そんなバンジョーの横顔を見つめていると、少しばかり腹立たしい気持ちにもなってきました。

「確かに……頼られてうれしいって言うより、どういうんですかね、そんなバンジョーさんをどこか軽蔑するというか、馬鹿じゃないのって……」
「ね、そうなんだよ」
と、まるで勝ち誇ったようにバンジョーはうなずきます。

「そういう人なんだよ、松尾さんは。人にお金を借りたり、お店のツケをためるなんて、馬鹿じゃないのって思ってるんだよ」
「…………」
いやな感じです。いやな感じですが、反論する気持ちにはなりません。

「た、確かに」
と、私は小さな声で言いました。
「そういうところ、あるかも、ですね」

「でしょ?」
何度もうなずきながら、バンジョーは新しく注いでもらったビールをうまそうに飲むのです。

馬鹿だと思え

「つまり、答えは出てるよね」
心の底からうれしそうに、バンジョーは私を横目で見て、またビールを飲みます。
「この相談者さんは、松尾さんみたいな人になればいいってことだね」
「…………」
「断れない自分をなんとかしたい。きっぱりと断れる男になりたい。それにはどうするか……答えは、松尾さんみたいになる、だね」
「さっぱりわかんない」
私はそう言うしかありません。

「そんなことないでしょ? 松尾さんの本心をしっかりと伝えてあげればいいんだよ。借金を頼んできたり、保険の勧誘をしてきたり、なにかを売りつけてきそうな人に対して、心の底から、馬鹿じゃない? って思える人間になれってことだよ」
「なんか、それ、いやな言いかたですよね。まるでやさしさのない人間みたいだ」
「だって、そうでしょ? 頼られるうちが華だなんて、これっぽっちも思わないんだからさ。おれに頼ってくるんじゃねえよ馬鹿って言いきれる人間」
「…………」

借金をする人を馬鹿呼ばわりしているつもりはないのですが、バンジョーにはそう見えているってことかもしれません。

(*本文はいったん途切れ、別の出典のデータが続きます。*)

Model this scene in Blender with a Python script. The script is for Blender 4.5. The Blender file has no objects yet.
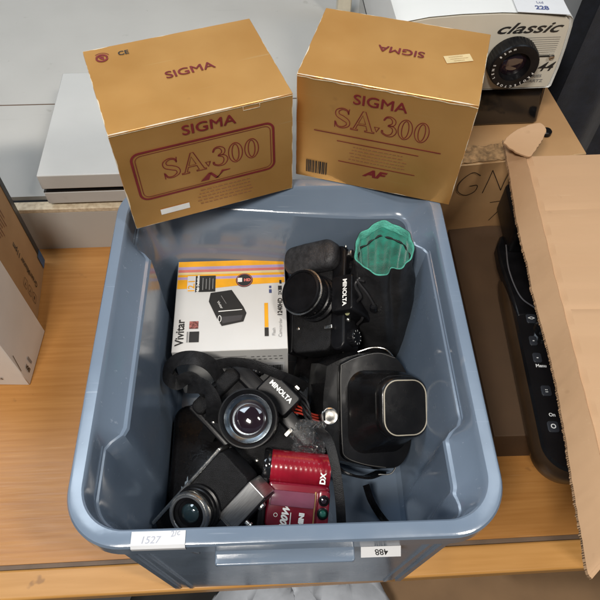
import bpy, bmesh, math, random
from mathutils import Vector, Matrix, noise as mnoise
R = math.radians
rnd = random.Random(7)
scene = bpy.context.scene
COL = scene.collection

# ------------------------------------------------------------------ camera
F_PX, PITCH, ROLL, CH = 616.6, 55.6, 1.3, .81
p = R(PITCH); r_ = R(ROLL)
FW = Vector((0, math.cos(p), -math.sin(p))); R0 = Vector((1, 0, 0)); U0 = R0.cross(FW)
PR = R0*math.cos(r_) + U0*math.sin(r_)          # right of the view
PU = U0*math.cos(r_) - R0*math.sin(r_)          # up of the view
PV = -FW                                        # towards the viewer
cam = bpy.data.objects.new('camera', bpy.data.cameras.new('camera'))
COL.objects.link(cam); scene.camera = cam
M = Matrix((PR, PU, PV)).transposed().to_4x4(); M.translation = (0, 0, CH)
cam.matrix_world = M
cam.data.sensor_width = 36; cam.data.lens = 36*F_PX/600
cam.data.clip_start = .02; cam.data.clip_end = 60

# ------------------------------------------------------------------ world and lamps
w = bpy.data.worlds.new('World'); scene.world = w; w.use_nodes = True
bg = w.node_tree.nodes['Background']; bg.inputs[0].default_value = (.80, .88, 1, 1); bg.inputs[1].default_value = .025
def area(name, loc, target, sx, sy, power, col):
    l = bpy.data.lights.new(name, 'AREA'); l.shape = 'RECTANGLE'; l.size = sx; l.size_y = sy; l.energy = power; l.color = col
    o = bpy.data.objects.new(name, l); COL.objects.link(o); o.location = loc
    o.rotation_euler = (Vector(target)-Vector(loc)).to_track_quat('-Z', 'Y').to_euler()
    return o
area('ceiling_panel', (-1.25, 1.25, 2.4), (-.9, 1.0, 0), 1.4, 1.4, 40, (.76, .88, 1))
area('ceiling_panel', (1.35, 1.25, 2.4), (1.0, 1.0, 0), 1.3, 1.3, 17, (.78, .89, 1))
area('front_lamp', (-.40, -.52, 1.85), (0, .4, .1), .40, .20, 26, (1, .94, .86))
area('ceiling_tube', (.95, -.30, 2.1), (0, .35, 0), .12, .4, 15, (1, .94, .86))
scene.view_settings.view_transform = 'Standard'; scene.view_settings.look = 'None'
scene.view_settings.exposure = .30; scene.view_settings.gamma = 1

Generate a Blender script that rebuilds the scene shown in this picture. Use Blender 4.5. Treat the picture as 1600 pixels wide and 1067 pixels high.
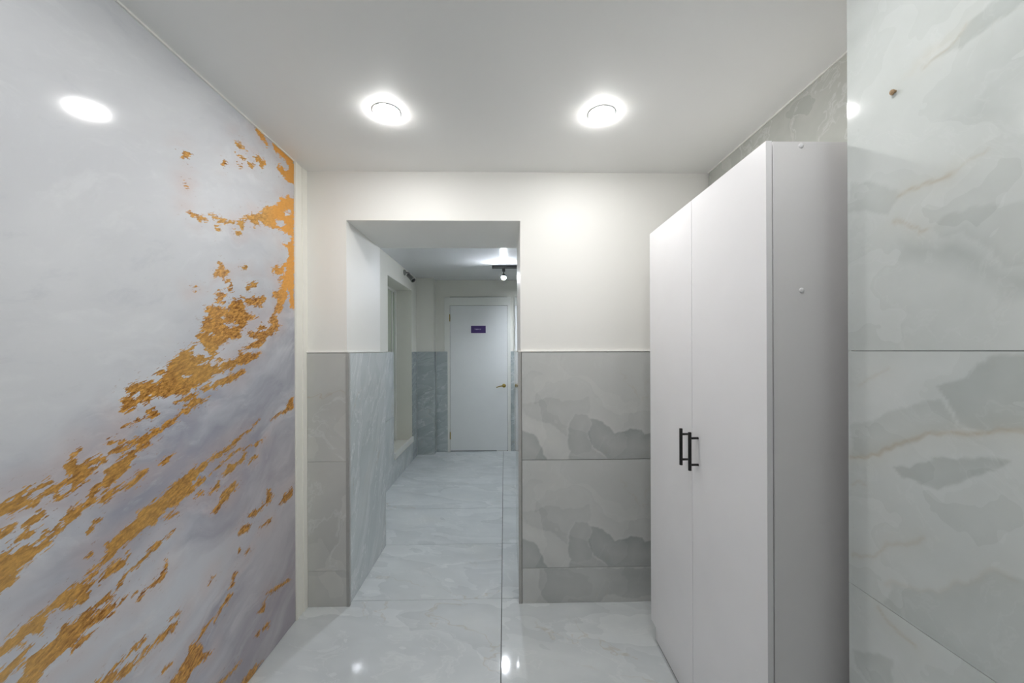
import bpy, bmesh, math, random
import numpy as np
from mathutils import Matrix, Vector

# ------------------------------------------------------------------ camera
for o in list(bpy.data.objects):
    bpy.data.objects.remove(o, do_unlink=True)
SC = bpy.context.scene
COL = SC.collection
FPX, YAW, ROLL, EYE = 583.0, math.atan(12 / 583), 0.0038, 1.40
cam_data = bpy.data.cameras.new('camera')
cam_data.sensor_width = 36.0
cam_data.lens = FPX * 36.0 / 1600.0
cam_data.shift_y = 14.5 / 1600.0
cam_data.clip_start = 0.02
cam = bpy.data.objects.new('camera', cam_data)
COL.objects.link(cam)
R0 = Vector((math.cos(YAW), -math.sin(YAW), 0)); U0 = Vector((0, 0, 1)); FW = Vector((math.sin(YAW), math.cos(YAW), 0))
RC = math.cos(ROLL) * R0 - math.sin(ROLL) * U0
UC = math.sin(ROLL) * R0 + math.cos(ROLL) * U0
M = Matrix((RC, UC, -FW)).transposed().to_4x4()
M.translation = (0, 0, EYE)
cam.matrix_world = M
SC.camera = cam

# ------------------------------------------------------------------ light and exposure
world = bpy.data.worlds.new('world')
world.use_nodes = True
world.node_tree.nodes['Background'].inputs[0].default_value = (0.75, 0.82, 0.9, 1)
world.node_tree.nodes['Background'].inputs[1].default_value = 0.05
SC.world = world
SC.view_settings.view_transform = 'Standard'
SC.view_settings.look = 'None'
SC.view_settings.gamma = 1.0
SC.view_settings.exposure = 2.36
SC.view_settings.use_curve_mapping = False
SC.cycles.diffuse_bounces = 8
SC.cycles.glossy_bounces = 3
SC.cycles.transmission_bounces = 2
SC.cycles.max_bounces = 10
SC.cycles.use_light_tree = False
SC.cycles.sample_clamp_indirect = 6.0
LAMP_POWER = 36.5          # radiance of a ceiling lamp's diffuser
REAR_POWER = 31.0          # the pair of the same lamps behind the camera
SPOT_POWER = 440.0          # radiance of a track head's bulb

# ------------------------------------------------------------------ traced prints (millimetres on their surface)
MURAL_GOLD = [[(1786,2400),(1836,2400),(1962,2404),(1961,2272),(1932,2262),(1894,2261),(1849,2277),(1823,2286),(1849,2314),(1894,2304),(1923,2334),(1895,2359),(1849,2362),(1806,2355),(1790,2372)],[(1652,2377),(1696,2395),(1718,2387),(1749,2369),(1745,2342),(1718,2357),(1681,2370)],[(1541,2253),(1572,2270),(1601,2252),(1578,2242),(1550,2242)],[(1540,2213),(1571,2212),(1604,2213),(1578,2202),(1549,2205)],[(1610,2205),(1652,2216),(1641,2197),(1620,2200)],[(1645,2248),(1681,2276),(1703,2268),(1729,2269),(1706,2228),(1680,2245)],[(1286,2063),(1297,2081),(1314,2089),(1312,2076),(1292,2061)],[(1465,2125),(1481,2142),(1490,2140),(1470,2123)],[(1304,1887),(1338,1884),(1393,1887),(1371,1879),(1363,1865),(1342,1877)],[(1405,1909),(1447,1914),(1486,1915),(1539,1927),(1570,1949),(1589,1967),(1701,2022),(1716,2052),(1796,2088),(1848,2147),(1912,2190),(1961,2190),(1959,1995),(1901,1998),(1847,1997),(1796,1985),(1747,1979),(1693,1985),(1657,1951),(1616,1970),(1589,1949),(1576,1913),(1539,1921),(1492,1911),(1447,1891),(1453,1906),(1421,1903)],[(1436,1871),(1452,1870),(1458,1858),(1444,1860)],[(1298,1977),(1309,1975),(1313,1969),(1305,1969)],[(1533,1886),(1567,1890),(1545,1883)],[(1559,2172),(1574,2173),(1568,2165)],[(1959,2029),(1956,1624),(1926,1628),(1921,1701),(1892,1723),(1903,1678),(1869,1647),(1858,1613),(1805,1582),(1780,1573),(1816,1627),(1826,1661),(1775,1666),(1795,1684),(1837,1697),(1848,1735),(1865,1757),(1827,1737),(1859,1782),(1776,1777),(1776,1799),(1860,1815),(1893,1849),(1916,1888),(1911,1926),(1860,1929),(1928,1951),(1941,2002),(1861,1997)],[(1775,1566),(1805,1572),(1826,1539),(1841,1521),(1804,1494),(1745,1472),(1716,1441),(1671,1417),(1636,1422),(1563,1400),(1628,1434),(1680,1458),(1603,1467),(1620,1487),(1680,1487),(1745,1497),(1774,1523),(1750,1534)],[(1662,1504),(1698,1524),(1735,1508),(1707,1498)],[(1369,1557),(1418,1573),(1498,1567),(1534,1616),(1572,1614),(1588,1582),(1612,1557),(1671,1557),(1604,1534),(1595,1500),(1556,1487),(1572,1466),(1504,1447),(1449,1420),(1423,1380),(1398,1395),(1369,1429),(1346,1452),(1381,1477),(1369,1486),(1387,1526),(1405,1537)],[(1565,1629),(1612,1625),(1717,1657),(1722,1640),(1681,1611),(1699,1601),(1672,1604),(1637,1605),(1612,1596),(1596,1617)],[(1448,1745),(1471,1733),(1499,1718),(1471,1692),(1425,1693),(1451,1718)],[(1478,1678),(1506,1686),(1513,1674),(1488,1672)],[(1484,1648),(1520,1665),(1527,1650),(1505,1641)],[(1431,1614),(1451,1632),(1491,1623),(1470,1600),(1477,1585),(1437,1588),(1450,1607)],[(1605,1679),(1646,1701),(1677,1707),(1663,1690),(1629,1678),(1613,1658),(1600,1662)],[(1332,1627),(1349,1635),(1343,1622),(1334,1618)],[(1565,1749),(1601,1760),(1589,1746)],[(1579,1389),(1697,1399),(1679,1382),(1611,1355),(1548,1346),(1476,1328),(1386,1329),(1285,1335),(1226,1341),(1236,1366),(1291,1401),(1329,1424),(1357,1431),(1323,1410),(1307,1382),(1351,1377),(1328,1359),(1398,1352),(1462,1354),(1518,1368)],[(1351,1382),(1404,1376),(1469,1372),(1404,1368)],[(1293,1414),(1327,1401),(1320,1380),(1352,1377),(1458,1369),(1392,1368),(1327,1354),(1392,1346),(1465,1349),(1546,1376),(1618,1394),(1697,1400),(1676,1377),(1581,1350),(1496,1330),(1420,1311),(1365,1288),(1314,1266),(1261,1257),(1212,1256),(1176,1260),(1167,1245),(1134,1245),(1116,1230),(1082,1232),(1094,1247),(1086,1261),(1094,1268),(1125,1264),(1134,1277),(1103,1280),(1094,1294),(1143,1312),(1207,1302),(1217,1325),(1182,1332),(1233,1348),(1255,1377),(1278,1396)],[(1365,1266),(1435,1287),(1513,1311),(1590,1319),(1546,1297),(1465,1273),(1420,1261),(1385,1259)],[(1255,1235),(1301,1247),(1352,1257),(1326,1239),(1385,1231),(1413,1239),(1365,1218),(1326,1207),(1301,1191),(1272,1195),(1301,1216),(1314,1230)],[(1278,1189),(1249,1170),(1211,1153),(1191,1139),(1161,1118),(1133,1103),(1106,1071),(1073,1047),(1033,1032),(1034,1048),(1057,1061),(1041,1072),(1069,1082),(1094,1100),(1124,1118),(1156,1128),(1115,1134),(1049,1119),(1057,1127),(1094,1126),(1129,1139),(1161,1150),(1181,1162),(1206,1159),(1233,1178)],[(1162,1223),(1201,1212),(1196,1199),(1157,1196),(1086,1192),(1138,1202),(1171,1205)],[(1049,1154),(1094,1148),(1124,1136),(1081,1138)],[(1198,1052),(1216,1058),(1251,1068),(1227,1051),(1206,1045)],[(1033,1004),(1057,1011),(1085,1022),(1124,1030),(1142,1044),(1163,1035),(1147,1024),(1122,1013),(1106,1005),(1073,1014),(1049,994),(1033,992)],[(1680,1101),(1616,1067),(1549,1051),(1511,1036),(1426,1012),(1377,998),(1306,983),(1254,961),(1210,943),(1175,926),(1231,902),(1265,907),(1300,908),(1337,926),(1318,943),(1377,982),(1433,1001),(1528,1020),(1562,1048),(1635,1070)],[(1726,1007),(1664,991),(1588,992),(1527,996),(1479,968),(1426,955),(1383,936),(1350,926),(1325,915),(1288,903),(1253,893),(1221,907),(1300,914),(1350,942),(1404,946),(1463,972),(1519,992),(1579,997),(1654,1000)],[(1597,977),(1579,944),(1544,936),(1502,919),(1463,920),(1455,934),(1511,934),(1495,951),(1544,948),(1570,959),(1584,983)],[(1394,880),(1433,897),(1448,908),(1440,888),(1418,879)],[(1324,889),(1350,900),(1373,886),(1350,884)],[(1436,818),(1463,840),(1494,845),(1527,869),(1548,864),(1510,845),(1494,821),(1463,819)],[(1616,927),(1654,951),(1669,937),(1635,928)],[(1945,1164),(1944,1106),(1872,1095),(1805,1092),(1759,1079),(1817,1097),(1879,1109),(1905,1150)],[(1942,702),(1941,667),(1876,663),(1826,661),(1863,690)],[(1725,716),(1736,767),(1769,741),(1746,715)],[(1203,1152),(1170,1127),(1141,1112),(1118,1087),(1092,1064),(1072,1046),(1040,1032),(1017,1020),(1003,998),(982,987),(959,975),(937,967),(916,952),(907,935),(890,927),(871,920),(855,912),(847,893),(837,884),(814,879),(782,854),(783,952),(828,954),(848,955),(866,960),(893,953),(913,960),(934,976),(946,992),(965,1002),(993,1010),(1000,1035),(1018,1044),(1048,1054),(1072,1062),(1040,1073),(1068,1085),(1088,1100),(1123,1112),(1160,1139),(1184,1152)],[(1017,996),(1032,1006),(1063,1019),(1101,1023),(1132,1038),(1160,1038),(1150,1028),(1123,1019),(1122,1006),(1092,1013),(1063,1007),(1040,991)],[(950,1117),(959,1137),(979,1150),(973,1133),(976,1113),(1003,1116),(1040,1118),(1044,1110),(1018,1104),(996,1099),(1018,1090),(1003,1073),(989,1066),(976,1055),(956,1048),(934,1041),(919,1047),(943,1049),(962,1056),(969,1069),(946,1074),(931,1064),(901,1058),(890,1048),(866,1048),(848,1046),(828,1048),(779,1039),(779,1076),(828,1074),(848,1072),(861,1087),(879,1089),(913,1093),(896,1085),(882,1072),(869,1081),(863,1066),(890,1062),(919,1073),(943,1078),(956,1089)],[(1048,1124),(1080,1132),(1127,1129),(1097,1119),(1064,1115)],[(843,976),(855,986),(874,994),(913,976),(896,976),(874,976),(858,974),(848,971)],[(828,1016),(843,1018),(853,1020),(838,1008),(828,1003),(800,1004),(800,1013)],[(871,1003),(885,1016),(903,1024),(898,1013),(884,1006)],[(1017,948),(1030,950),(1025,945)],[(994,920),(999,933),(1014,936),(1006,926)],[(1202,939),(1202,873),(1168,870),(1131,865),(1091,850),(1063,840),(1039,828),(1010,821),(988,814),(962,805),(952,811),(978,816),(1002,829),(1032,840),(1047,861),(1043,875),(1071,877),(1104,895),(1122,909),(1150,919),(1178,930)],[(1020,786),(1039,799),(1063,815),(1096,805),(1100,824),(1109,815),(1096,796),(1071,793),(1047,778)],[(1117,764),(1131,781),(1168,787),(1202,802),(1202,795),(1168,778),(1135,774),(1124,764)],[(1406,804),(1456,825),(1461,854),(1531,872),(1548,858),(1498,832),(1456,809),(1421,794)],[(1322,890),(1352,899),(1374,887),(1352,881)],[(1608,703),(1666,709),(1736,721),(1751,762),(1774,725),(1751,706),(1680,694),(1627,686)],[(1828,660),(1862,681),(1941,702),(1941,665),(1879,659)],[(1547,652),(1577,671),(1620,655),(1601,638)],[(1679,618),(1766,619),(1736,610)],[(1217,873),(1265,863),(1232,863)],[(1379,981),(1301,943),(1217,902),(1189,869),(1138,869),(1073,849),(1047,846),(1044,875),(1068,880),(1119,895),(1132,920),(1190,932),(1254,966),(1335,995)],[(1002,820),(1031,838),(1057,846),(1046,835),(1011,822)],[(1156,783),(1189,800),(1261,816),(1210,799),(1163,780)],[(1116,767),(1131,782),(1156,780),(1131,764)],[(1134,672),(1162,684),(1195,689),(1216,708),(1224,723),(1227,708),(1209,680),(1175,676)],[(1419,386),(1454,423),(1485,441),(1512,435),(1496,426),(1454,407)],[(1496,466),(1524,513),(1541,503),(1518,468)],[(1349,379),(1367,402),(1414,405),(1376,388)],[(1307,363),(1315,385),(1349,372),(1367,315),(1404,285),(1367,293),(1315,294),(1290,276),(1259,268),(1222,302),(1237,324),(1267,335),(1298,342)],[(1212,386),(1237,387),(1226,377)],[(982,518),(1020,516),(1045,520),(1083,527),(1051,515),(1072,502),(1118,499),(1168,501),(1237,512),(1267,496),(1223,490),(1168,494),(1142,485),(1118,484),(1083,487),(1051,489),(1010,491)],[(1100,525),(1118,534),(1155,529),(1124,517)],[(1237,528),(1260,535),(1287,530),(1268,517)],[(1494,37),(1561,34),(1610,40),(1696,11),(1649,7),(1598,2),(1549,-15)],[(1403,143),(1442,141),(1494,132),(1562,123),(1505,122),(1462,128)],[(1697,147),(1719,163),(1755,150),(1740,133)],[(1650,160),(1683,153),(1676,140)],[(1719,296),(1826,275),(1929,241),(1810,265)],[(1670,247),(1719,277),(1734,277),(1705,232)],[(1395,544),(1410,565),(1424,560)],[(1547,578),(1553,591),(1561,582)],[(1588,551),(1607,562),(1611,552)],[(1047,849),(1035,835),(1010,822),(988,815),(968,808),(942,806),(921,802),(901,794),(881,791),(865,779),(842,769),(827,764),(782,755),(782,739),(827,750),(842,750),(857,754),(873,759),(900,745),(906,762),(915,777),(945,767),(968,770),(995,756),(1002,779),(1009,790),(988,803),(1017,814),(1039,829)],[(1091,752),(1070,736),(1047,726),(1016,730),(988,726),(968,725),(945,723),(930,716),(927,704),(897,702),(878,703),(870,686),(873,664),(859,659),(837,642),(872,609),(889,633),(903,651),(930,661),(958,664),(974,678),(988,691),(1020,676),(1046,681),(1070,681),(1099,695),(1121,692),(1099,700),(1074,687),(1039,707),(1016,706),(1002,700),(1016,714),(1054,729),(1074,741)],[(1020,664),(1002,657),(981,654),(964,656),(988,660),(1009,664)],[(876,736),(867,709),(849,700),(832,692),(827,688),(808,675),(799,684),(827,703),(842,717),(860,722),(868,739)],[(1099,525),(1116,530),(1153,533),(1125,523)],[(1016,520),(1046,525),(1082,528),(1058,519),(1031,510)],[(1054,487),(1090,491),(1120,492),(1157,498),(1200,506),(1200,492),(1157,479),(1120,479),(1090,474),(1061,480)],[(1135,668),(1153,683),(1201,690),(1201,676),(1168,678)],[(992,863),(1003,871),(1001,862)]]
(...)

そういう評価は、甘んじて、というより堂々と受け入れるのが正しいということでしょうか。
うーむうーむ、と、自分のココロのうちを眺めてみれば、バンジョーが言うように、結論はとっくに出ているのかもしれません。

「確かに」
と、私はまだ口をつけていないグラスを見つめて言いました。

「知り合いに借金をしようとか、飲み屋にツケをためるとか、そういうのは考えかたが甘いとは思いますよね。なめてる。だめ。人間として許せない」
「…………」
バンジョーは黙ってうなずいています。

ひとりごとのように言いながら、私は少しばかり昂ぶってきました。
「頼られるうちが華じゃないんです。そんなやつらに頼られるってことは、馬鹿にされてるってことですよ。どんなことお願いしても、きっとあいつなら許してくれる、きっと貸してくれるって思われてる……そんなのに応える義務はない! 堕落した人間につきあう義理はない!」
私は自分の言葉にうなずきながら、ふと気づいて、照れ隠しのような苦笑を浮かべてみました。

となりでバンジョーも笑っています。
「堕落ってことはない気がするけど……でも、そういうことだよね」
「…………」
「今回の結論が出た、ということで……」
そう言って、バンジョーは、置いたままになっている私のグラスに自分のビールグラスをカチンと当てて、おだやかに微笑んだのでした。